**AIM OF THE EXERCISE**
Starting at the line that contains "Model this scene" and stopping after the line that contains "FW = Vector((-math.sin(YAW), math.cos(YAW), 0));", copy the lines exactly. Pictures are left out.

──────

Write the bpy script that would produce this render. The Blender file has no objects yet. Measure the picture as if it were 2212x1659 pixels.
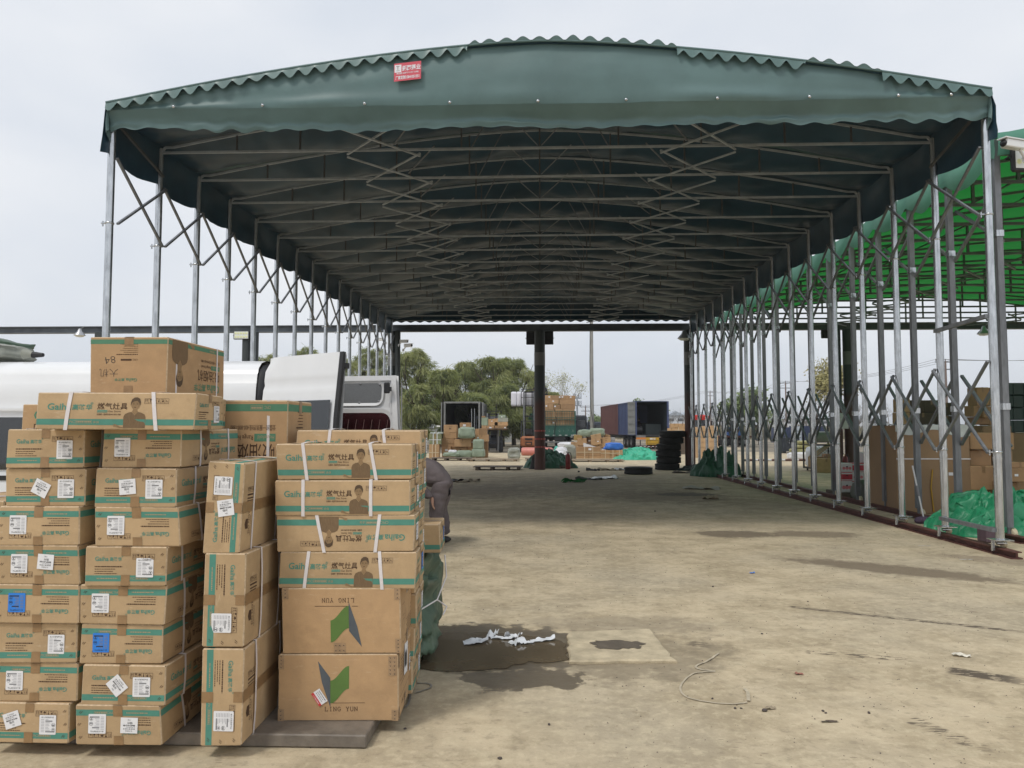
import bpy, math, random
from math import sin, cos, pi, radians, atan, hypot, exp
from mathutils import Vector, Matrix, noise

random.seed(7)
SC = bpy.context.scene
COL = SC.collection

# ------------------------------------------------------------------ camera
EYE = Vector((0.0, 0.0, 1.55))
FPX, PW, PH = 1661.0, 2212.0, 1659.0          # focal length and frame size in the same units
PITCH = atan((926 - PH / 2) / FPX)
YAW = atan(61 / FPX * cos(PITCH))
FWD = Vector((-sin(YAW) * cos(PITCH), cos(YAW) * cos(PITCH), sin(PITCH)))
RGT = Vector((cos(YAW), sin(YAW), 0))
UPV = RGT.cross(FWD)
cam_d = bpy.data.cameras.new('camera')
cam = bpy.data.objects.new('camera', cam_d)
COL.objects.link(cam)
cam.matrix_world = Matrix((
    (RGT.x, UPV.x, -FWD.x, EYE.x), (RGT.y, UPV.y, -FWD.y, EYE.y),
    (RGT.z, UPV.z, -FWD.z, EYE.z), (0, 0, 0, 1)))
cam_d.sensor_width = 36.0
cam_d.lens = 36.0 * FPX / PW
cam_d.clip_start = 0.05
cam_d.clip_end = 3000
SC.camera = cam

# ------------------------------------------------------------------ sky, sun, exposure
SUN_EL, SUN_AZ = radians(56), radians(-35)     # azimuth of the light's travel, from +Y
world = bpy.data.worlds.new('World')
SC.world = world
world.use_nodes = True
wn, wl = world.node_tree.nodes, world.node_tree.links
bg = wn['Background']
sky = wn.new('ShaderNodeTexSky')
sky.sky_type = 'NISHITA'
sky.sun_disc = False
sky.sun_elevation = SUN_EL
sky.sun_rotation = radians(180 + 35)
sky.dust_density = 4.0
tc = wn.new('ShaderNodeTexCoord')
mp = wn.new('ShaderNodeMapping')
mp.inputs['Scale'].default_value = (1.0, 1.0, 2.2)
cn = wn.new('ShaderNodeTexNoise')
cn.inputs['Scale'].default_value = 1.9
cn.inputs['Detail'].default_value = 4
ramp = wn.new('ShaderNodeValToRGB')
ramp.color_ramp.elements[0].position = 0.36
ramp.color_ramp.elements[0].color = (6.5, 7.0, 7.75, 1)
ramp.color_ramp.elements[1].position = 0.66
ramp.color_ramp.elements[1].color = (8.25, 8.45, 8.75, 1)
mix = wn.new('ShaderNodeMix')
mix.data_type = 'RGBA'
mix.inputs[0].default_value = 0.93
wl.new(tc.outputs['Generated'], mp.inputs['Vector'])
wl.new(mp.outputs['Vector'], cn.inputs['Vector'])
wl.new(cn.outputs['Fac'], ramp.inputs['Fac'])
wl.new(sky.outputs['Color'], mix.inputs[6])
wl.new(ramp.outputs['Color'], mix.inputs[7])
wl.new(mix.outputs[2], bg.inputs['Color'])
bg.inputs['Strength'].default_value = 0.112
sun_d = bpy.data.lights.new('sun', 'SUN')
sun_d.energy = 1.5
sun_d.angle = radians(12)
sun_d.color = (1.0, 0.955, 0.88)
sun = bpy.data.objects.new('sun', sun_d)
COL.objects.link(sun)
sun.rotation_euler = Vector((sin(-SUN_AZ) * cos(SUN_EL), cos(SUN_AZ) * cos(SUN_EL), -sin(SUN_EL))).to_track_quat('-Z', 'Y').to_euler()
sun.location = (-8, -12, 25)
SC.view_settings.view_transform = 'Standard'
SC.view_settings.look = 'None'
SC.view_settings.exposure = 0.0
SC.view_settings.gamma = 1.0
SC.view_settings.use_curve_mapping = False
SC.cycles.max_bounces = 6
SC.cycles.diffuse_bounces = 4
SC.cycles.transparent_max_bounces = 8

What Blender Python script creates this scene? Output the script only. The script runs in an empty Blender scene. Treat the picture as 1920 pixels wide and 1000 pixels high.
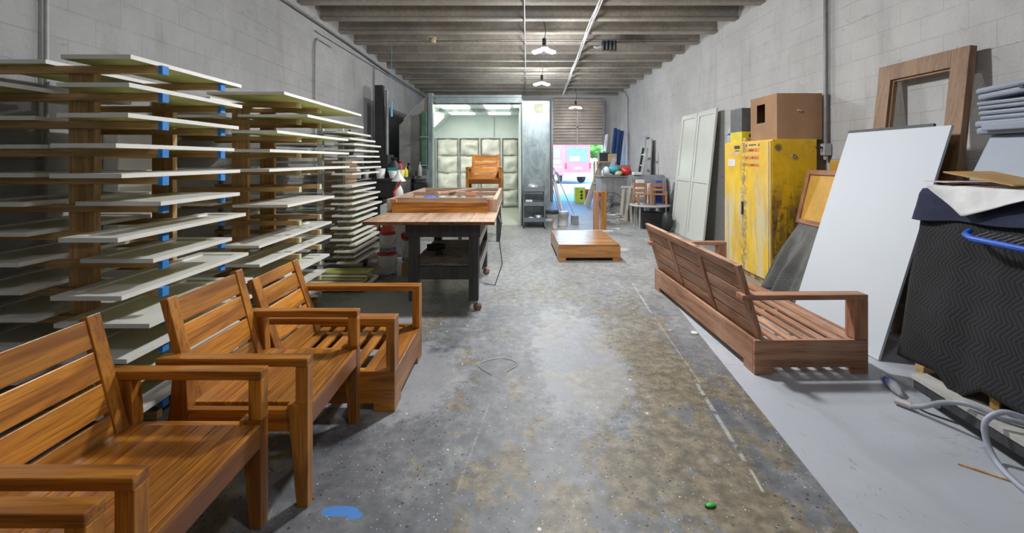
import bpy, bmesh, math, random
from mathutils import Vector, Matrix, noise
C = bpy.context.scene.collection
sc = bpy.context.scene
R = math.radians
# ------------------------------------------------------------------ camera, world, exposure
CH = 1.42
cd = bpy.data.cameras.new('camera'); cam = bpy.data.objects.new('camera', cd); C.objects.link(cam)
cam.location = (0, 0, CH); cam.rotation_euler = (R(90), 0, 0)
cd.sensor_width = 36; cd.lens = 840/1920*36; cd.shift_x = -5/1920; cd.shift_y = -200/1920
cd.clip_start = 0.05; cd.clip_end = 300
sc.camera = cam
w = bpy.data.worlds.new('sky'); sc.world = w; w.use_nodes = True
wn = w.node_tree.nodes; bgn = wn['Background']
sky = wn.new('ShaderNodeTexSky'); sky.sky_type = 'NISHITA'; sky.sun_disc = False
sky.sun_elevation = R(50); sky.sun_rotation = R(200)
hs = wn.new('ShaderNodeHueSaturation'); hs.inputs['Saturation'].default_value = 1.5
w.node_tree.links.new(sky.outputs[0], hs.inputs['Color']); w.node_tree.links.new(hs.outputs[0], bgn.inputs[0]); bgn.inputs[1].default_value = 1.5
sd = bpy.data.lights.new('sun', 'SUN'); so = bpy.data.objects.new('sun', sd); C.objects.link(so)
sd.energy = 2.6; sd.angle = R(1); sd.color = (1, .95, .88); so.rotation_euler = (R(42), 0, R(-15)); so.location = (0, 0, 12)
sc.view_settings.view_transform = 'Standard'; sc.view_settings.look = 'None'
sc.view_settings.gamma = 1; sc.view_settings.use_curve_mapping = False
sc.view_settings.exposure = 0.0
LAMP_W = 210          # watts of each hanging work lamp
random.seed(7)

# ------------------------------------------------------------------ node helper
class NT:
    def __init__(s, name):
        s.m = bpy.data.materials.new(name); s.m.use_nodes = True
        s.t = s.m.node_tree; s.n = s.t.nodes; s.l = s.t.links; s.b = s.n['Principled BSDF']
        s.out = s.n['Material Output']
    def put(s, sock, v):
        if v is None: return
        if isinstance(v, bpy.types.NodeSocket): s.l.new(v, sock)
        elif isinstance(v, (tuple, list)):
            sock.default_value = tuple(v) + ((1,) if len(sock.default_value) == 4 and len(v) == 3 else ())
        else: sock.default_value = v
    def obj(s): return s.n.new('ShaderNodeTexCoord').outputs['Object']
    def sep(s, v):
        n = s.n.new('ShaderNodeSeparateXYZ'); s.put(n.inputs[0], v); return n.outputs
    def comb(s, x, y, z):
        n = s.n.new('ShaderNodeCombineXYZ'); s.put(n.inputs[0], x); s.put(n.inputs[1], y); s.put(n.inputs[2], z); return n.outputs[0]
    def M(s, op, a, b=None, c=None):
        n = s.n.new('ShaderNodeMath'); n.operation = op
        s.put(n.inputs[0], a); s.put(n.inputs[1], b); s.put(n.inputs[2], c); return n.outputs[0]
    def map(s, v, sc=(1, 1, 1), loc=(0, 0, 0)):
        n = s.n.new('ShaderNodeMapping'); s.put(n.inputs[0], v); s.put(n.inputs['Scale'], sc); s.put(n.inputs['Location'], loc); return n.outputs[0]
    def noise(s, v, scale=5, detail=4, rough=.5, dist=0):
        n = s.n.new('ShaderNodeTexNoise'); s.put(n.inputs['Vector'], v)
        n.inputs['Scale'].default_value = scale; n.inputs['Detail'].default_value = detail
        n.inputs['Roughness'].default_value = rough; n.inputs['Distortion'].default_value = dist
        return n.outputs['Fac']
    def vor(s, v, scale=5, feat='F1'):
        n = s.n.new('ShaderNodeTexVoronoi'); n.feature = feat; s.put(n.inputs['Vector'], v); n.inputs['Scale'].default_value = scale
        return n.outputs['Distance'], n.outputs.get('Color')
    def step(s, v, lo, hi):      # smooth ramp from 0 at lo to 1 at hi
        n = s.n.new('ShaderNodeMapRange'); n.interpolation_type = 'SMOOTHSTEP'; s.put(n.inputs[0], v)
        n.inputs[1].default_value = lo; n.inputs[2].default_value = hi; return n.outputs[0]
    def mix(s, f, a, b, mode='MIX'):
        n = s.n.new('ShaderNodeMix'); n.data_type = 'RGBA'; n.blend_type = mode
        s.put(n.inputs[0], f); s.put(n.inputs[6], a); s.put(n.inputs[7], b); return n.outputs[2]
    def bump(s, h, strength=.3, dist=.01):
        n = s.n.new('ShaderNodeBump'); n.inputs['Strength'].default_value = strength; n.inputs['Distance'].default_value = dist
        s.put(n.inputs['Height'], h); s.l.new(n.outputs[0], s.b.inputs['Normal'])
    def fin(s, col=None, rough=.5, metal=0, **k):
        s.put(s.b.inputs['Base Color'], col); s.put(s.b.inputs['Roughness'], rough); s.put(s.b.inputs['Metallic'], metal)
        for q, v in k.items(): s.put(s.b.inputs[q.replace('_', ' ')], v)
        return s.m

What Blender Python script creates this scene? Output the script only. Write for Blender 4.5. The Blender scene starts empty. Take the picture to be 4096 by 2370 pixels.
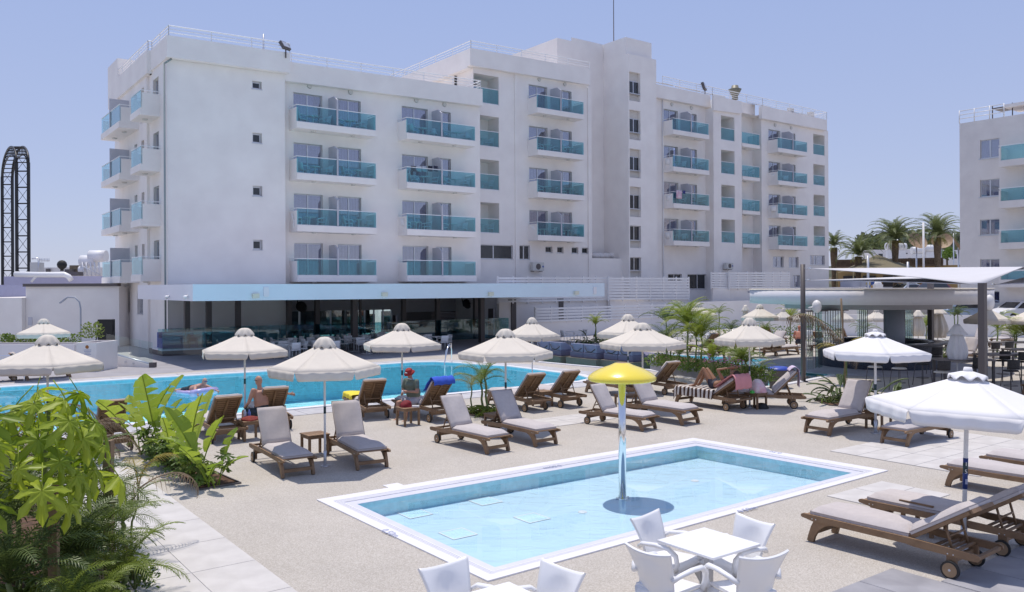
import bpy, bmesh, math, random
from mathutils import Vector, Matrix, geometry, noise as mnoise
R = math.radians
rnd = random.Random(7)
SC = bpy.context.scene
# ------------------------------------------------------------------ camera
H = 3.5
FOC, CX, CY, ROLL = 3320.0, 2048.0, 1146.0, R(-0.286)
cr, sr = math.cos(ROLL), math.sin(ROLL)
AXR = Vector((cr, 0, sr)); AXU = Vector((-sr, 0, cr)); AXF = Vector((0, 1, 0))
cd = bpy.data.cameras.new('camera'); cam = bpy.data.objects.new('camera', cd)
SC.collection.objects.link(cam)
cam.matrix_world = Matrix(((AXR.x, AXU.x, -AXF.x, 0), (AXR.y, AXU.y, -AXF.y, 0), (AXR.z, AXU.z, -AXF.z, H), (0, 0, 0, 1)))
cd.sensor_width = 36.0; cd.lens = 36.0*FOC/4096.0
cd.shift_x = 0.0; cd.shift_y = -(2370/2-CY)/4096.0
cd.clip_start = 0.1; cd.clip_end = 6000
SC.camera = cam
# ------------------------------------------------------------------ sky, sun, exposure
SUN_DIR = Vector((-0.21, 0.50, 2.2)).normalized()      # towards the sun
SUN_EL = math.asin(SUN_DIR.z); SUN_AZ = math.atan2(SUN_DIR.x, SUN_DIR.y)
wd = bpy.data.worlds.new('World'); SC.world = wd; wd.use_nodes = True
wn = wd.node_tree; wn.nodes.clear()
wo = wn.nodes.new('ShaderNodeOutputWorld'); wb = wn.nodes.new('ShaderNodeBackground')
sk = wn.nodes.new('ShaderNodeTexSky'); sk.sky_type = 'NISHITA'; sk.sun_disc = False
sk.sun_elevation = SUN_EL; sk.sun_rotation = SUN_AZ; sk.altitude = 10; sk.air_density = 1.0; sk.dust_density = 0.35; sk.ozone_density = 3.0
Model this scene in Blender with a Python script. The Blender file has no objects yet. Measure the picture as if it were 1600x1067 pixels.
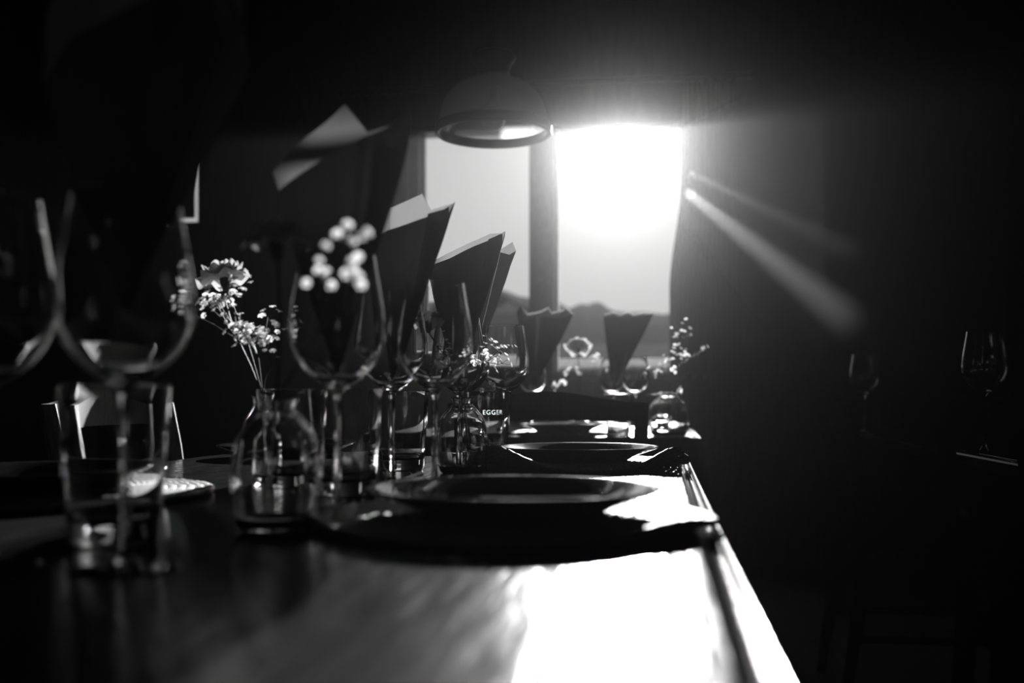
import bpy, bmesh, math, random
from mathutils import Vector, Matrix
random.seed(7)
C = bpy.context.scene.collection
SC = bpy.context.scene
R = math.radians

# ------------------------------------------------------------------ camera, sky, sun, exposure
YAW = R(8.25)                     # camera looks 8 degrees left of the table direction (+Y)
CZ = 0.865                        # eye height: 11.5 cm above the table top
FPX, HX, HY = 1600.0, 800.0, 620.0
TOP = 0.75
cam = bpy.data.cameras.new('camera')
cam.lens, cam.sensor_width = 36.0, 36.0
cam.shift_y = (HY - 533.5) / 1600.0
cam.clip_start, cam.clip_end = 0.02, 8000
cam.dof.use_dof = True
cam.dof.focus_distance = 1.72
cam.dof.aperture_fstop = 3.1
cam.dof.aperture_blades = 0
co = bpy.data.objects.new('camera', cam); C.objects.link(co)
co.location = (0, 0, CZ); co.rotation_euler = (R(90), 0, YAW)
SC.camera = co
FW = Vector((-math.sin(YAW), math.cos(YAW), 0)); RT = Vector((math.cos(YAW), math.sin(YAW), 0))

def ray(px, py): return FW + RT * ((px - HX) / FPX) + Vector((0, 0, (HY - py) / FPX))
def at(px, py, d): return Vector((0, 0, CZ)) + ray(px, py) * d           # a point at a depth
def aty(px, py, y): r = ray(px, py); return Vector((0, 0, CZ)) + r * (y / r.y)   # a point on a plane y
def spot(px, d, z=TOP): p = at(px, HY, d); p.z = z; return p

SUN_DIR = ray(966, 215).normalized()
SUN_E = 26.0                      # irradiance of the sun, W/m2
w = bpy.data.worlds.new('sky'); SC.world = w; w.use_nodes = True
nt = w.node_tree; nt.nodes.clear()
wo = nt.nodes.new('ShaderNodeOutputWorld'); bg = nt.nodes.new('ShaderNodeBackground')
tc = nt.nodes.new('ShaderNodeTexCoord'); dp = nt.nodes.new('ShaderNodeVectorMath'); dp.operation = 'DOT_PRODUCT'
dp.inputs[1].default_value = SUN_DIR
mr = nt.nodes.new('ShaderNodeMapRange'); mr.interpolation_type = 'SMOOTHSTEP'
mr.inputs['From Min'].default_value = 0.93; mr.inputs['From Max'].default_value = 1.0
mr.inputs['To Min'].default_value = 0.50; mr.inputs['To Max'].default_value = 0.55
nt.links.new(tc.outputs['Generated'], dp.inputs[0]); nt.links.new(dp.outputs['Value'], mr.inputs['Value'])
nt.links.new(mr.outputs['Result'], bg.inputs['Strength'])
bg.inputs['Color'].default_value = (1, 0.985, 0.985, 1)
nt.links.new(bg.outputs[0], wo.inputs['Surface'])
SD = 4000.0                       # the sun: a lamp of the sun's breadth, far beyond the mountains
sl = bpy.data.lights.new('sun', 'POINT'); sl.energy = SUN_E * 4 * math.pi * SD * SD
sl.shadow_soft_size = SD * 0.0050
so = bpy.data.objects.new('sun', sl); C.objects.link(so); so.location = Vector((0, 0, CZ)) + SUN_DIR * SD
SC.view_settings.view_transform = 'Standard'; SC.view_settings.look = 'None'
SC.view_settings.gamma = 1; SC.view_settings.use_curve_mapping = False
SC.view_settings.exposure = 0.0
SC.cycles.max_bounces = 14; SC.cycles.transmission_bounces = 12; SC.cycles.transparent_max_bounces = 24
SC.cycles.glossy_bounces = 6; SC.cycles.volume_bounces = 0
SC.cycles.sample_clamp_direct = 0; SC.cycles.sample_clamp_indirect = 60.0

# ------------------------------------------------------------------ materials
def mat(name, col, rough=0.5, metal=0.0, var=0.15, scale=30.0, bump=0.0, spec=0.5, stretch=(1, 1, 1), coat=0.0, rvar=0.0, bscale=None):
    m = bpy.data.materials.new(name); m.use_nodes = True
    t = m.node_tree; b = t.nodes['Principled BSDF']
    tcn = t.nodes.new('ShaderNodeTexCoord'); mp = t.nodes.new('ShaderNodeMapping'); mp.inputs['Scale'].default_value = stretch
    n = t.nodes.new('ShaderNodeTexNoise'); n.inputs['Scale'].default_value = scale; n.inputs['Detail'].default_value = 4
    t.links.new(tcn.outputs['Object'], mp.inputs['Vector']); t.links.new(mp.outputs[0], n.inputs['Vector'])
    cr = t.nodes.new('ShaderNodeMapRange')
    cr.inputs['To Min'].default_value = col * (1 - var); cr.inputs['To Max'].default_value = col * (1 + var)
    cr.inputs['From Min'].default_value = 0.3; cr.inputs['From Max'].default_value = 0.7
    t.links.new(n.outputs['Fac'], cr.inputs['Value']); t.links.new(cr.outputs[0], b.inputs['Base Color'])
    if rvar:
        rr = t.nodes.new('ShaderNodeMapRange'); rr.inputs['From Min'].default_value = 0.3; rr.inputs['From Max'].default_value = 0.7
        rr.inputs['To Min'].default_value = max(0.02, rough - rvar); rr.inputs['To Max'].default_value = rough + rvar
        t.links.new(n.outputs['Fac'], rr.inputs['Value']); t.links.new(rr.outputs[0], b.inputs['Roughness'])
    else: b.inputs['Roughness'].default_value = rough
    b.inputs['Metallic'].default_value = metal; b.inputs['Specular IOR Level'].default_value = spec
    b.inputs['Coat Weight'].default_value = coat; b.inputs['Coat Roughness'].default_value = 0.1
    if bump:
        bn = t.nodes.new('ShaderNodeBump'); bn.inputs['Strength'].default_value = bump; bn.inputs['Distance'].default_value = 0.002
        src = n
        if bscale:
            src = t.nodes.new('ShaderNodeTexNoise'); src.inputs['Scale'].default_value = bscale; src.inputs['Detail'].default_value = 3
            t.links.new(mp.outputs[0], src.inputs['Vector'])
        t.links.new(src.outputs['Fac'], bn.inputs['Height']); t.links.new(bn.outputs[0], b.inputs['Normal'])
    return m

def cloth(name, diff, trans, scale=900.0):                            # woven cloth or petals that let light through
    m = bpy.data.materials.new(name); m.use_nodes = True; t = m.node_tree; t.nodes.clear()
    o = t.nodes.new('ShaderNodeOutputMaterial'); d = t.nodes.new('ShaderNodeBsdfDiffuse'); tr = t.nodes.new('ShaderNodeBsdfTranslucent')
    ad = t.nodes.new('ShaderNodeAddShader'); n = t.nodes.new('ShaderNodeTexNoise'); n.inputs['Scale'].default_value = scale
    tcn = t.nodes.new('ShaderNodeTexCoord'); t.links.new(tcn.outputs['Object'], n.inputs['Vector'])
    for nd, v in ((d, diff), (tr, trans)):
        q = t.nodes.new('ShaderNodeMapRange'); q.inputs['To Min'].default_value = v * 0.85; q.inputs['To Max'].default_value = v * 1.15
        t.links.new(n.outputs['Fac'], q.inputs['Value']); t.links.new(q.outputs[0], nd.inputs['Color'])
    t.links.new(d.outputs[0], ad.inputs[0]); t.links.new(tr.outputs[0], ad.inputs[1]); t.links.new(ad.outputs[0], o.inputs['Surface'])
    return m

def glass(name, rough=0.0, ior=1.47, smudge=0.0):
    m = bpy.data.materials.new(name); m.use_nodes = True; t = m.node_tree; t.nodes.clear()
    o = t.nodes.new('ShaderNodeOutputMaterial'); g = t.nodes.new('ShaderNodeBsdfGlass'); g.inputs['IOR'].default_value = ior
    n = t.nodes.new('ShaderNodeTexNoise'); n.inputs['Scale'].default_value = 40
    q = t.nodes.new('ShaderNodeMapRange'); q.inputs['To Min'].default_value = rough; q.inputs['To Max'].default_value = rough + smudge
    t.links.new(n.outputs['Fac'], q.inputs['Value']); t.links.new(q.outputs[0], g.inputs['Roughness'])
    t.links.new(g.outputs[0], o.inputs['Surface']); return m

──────

**FULL SOLUTION**
Model this scene in Blender with a Python script. The Blender file has no objects yet. Measure the picture as if it were 1600x1067 pixels.
import bpy, bmesh, math, random
from mathutils import Vector, Matrix
random.seed(7)
C = bpy.context.scene.collection
SC = bpy.context.scene
R = math.radians

# ------------------------------------------------------------------ camera, sky, sun, exposure
YAW = R(8.25)                     # camera looks 8 degrees left of the table direction (+Y)
CZ = 0.865                        # eye height: 11.5 cm above the table top
FPX, HX, HY = 1600.0, 800.0, 620.0
TOP = 0.75
cam = bpy.data.cameras.new('camera')
cam.lens, cam.sensor_width = 36.0, 36.0
cam.shift_y = (HY - 533.5) / 1600.0
cam.clip_start, cam.clip_end = 0.02, 8000
cam.dof.use_dof = True
cam.dof.focus_distance = 1.72
cam.dof.aperture_fstop = 3.1
cam.dof.aperture_blades = 0
co = bpy.data.objects.new('camera', cam); C.objects.link(co)
co.location = (0, 0, CZ); co.rotation_euler = (R(90), 0, YAW)
SC.camera = co
FW = Vector((-math.sin(YAW), math.cos(YAW), 0)); RT = Vector((math.cos(YAW), math.sin(YAW), 0))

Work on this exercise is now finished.